Anémomètre Dalas sur Mystère20
Anémomètre Dalas sur Mystère20

Ce type de technique pourrait équiper les avions de ligne comme système complémentaire des sondes pneumatiques classiques. "On pourrait  disposer d'instruments de mesure reposant sur des principes physiques différents. Ainsi on augmente la fiabilité globale de la mesure", note Jean-Pierre Cariou. Plus généralement, la faisabilité de tels systèmes ayant été démontrée par les ingénieurs de SLS, il reste à faire un bilan économique.
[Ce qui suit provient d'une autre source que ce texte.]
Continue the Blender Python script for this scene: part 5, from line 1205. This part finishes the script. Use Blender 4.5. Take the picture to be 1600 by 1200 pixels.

Il est certain que l'utilisation de ce type de sonde optique à bord des avions et des hélicoptères nécessitera encore du temps, à la fois pour faire évoluer les réglementations et modifier le comportement des utilisateurs qui, souvent par ignorance, ont des a priori, en particulier quand il s'agit de laser.

Un millijoule à 1,5 micron à l'horizon 2007

Toujours dans un cadre européen, l'unité de Claudine Besson participe à un projet européen, Fidelio, qui rassemble des partenaires allemands, belges, portugais, israéliens et français. Lancé en décembre 2004, il vise à développer un lidar bâti sur une source fibrée impulsionnelle à haute cadence capable de délivrer un milli-joule à 1,5 micron. "Ce projet a été construit sur deux thèses menées au sein du DOTA, celle de Guillaume Canat, ingénieur de recherche depuis janvier 2005, pour les sources, et de Mathieu Valla pour le lidar. La maîtrise d'oeuvre de la partie lidar a été confiée à l'Onera, et nous sommes aussi partie prenante dans le développement de la source. L'objectif est de présenter un démonstrateur avionable fin 2007", conclut Agnès Dolfi, responsable du projet.